Michael Freund, président de Shavei Israël, organisation à but non lucratif qui travaille avec les tribus « perdues » et les communautés juives « cachées » dans le monde entier, comme les Bnei Menashe en Inde, a rencontré les Devasahayam à plusieurs reprises. « Samuel et Anne sont tout à fait sincères dans leur quête de vérité spirituelle. Ils ont fait d’énormes sacrifices, sur le plan personnel et professionnel, afin d’embrasser le judaïsme », reconnaît Freund. En dehors de tout prosélytisme, attitude contraire à l’éthique juive contemporaine, il constate que les Devasahayam « ont franchi la première étape de leur propre gré et souhaitent sincèrement partager la destinée du peuple juif et vivre une vie juive ». Aussi se dit-il prêt à les aider. « Ils nourrissent clairement une soif de connaissance du judaïsme et souhaitent se familiariser plus avant avec l’histoire et la tradition juives. »

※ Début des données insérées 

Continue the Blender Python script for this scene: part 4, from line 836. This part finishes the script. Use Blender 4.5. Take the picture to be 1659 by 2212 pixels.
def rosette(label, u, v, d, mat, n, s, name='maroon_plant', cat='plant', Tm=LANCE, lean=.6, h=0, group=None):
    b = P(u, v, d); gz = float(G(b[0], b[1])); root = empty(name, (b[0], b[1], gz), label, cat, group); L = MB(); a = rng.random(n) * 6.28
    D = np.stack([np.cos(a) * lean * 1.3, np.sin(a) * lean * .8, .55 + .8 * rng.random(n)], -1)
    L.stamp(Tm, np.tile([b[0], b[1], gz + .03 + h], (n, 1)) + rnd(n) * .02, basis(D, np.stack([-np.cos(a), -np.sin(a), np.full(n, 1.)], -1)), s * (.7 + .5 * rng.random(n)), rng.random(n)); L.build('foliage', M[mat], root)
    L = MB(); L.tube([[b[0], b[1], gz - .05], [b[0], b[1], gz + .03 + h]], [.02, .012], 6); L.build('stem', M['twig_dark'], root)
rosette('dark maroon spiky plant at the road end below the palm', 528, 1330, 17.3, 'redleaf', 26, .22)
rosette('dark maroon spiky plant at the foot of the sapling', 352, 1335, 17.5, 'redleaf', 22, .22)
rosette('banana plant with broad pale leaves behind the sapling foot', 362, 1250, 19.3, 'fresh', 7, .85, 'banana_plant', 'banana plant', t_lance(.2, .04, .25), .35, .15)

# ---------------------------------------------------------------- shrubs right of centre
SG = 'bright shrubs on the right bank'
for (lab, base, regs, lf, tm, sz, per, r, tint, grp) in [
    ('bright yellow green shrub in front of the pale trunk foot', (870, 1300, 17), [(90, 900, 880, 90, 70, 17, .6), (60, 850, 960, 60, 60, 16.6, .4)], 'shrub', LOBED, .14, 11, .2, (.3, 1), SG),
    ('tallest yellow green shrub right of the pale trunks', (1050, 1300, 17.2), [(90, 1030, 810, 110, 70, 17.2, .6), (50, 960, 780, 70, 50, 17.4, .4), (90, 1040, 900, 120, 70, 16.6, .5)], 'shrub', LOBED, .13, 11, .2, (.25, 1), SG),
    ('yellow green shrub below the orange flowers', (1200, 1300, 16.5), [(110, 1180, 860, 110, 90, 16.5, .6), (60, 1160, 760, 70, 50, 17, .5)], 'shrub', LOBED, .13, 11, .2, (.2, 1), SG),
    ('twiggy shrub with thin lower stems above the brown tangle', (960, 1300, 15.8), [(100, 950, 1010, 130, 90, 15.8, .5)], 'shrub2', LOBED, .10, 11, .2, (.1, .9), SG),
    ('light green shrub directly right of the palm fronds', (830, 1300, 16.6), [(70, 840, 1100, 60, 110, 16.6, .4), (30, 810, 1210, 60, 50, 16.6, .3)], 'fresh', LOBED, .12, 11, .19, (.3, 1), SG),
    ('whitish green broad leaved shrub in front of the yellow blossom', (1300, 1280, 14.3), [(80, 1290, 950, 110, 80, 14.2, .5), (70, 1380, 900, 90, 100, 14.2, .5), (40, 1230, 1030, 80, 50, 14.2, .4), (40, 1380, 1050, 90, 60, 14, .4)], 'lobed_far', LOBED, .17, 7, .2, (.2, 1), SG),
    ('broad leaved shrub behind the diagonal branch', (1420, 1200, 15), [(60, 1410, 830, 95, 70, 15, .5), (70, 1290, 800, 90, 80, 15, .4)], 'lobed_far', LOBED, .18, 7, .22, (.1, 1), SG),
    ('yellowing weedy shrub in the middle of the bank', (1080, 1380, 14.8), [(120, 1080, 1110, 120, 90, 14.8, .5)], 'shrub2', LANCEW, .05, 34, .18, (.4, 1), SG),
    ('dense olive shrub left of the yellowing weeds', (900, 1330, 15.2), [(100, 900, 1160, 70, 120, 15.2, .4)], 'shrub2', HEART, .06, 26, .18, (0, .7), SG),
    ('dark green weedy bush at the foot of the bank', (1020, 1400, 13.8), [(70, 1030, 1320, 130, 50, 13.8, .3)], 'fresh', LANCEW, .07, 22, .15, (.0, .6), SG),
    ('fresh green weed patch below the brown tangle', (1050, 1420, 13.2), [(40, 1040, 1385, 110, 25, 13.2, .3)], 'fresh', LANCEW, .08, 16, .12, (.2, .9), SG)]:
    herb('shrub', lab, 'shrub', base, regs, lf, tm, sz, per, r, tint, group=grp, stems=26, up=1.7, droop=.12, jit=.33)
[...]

L’Inde vit à un rythme plus lent que l’Occident frénétique, mais chez les Devasahayam, le temps presse ! A 15 ans, Moshé envisage les différentes voies qui s’offrent à lui pour les années à venir. « Plus que tout, il veut étudier dans une yeshiva israélienne », explique Anne. Cela sera-t-il possible ? Pas si improbable lorsqu’on observe ce qui se passe dans la petite ville d’Erode, décorée de ses étoiles de David, et où les sonorités d’hébreu mêlé de tamoul résonnent dans l’air moite d’un samedi matin.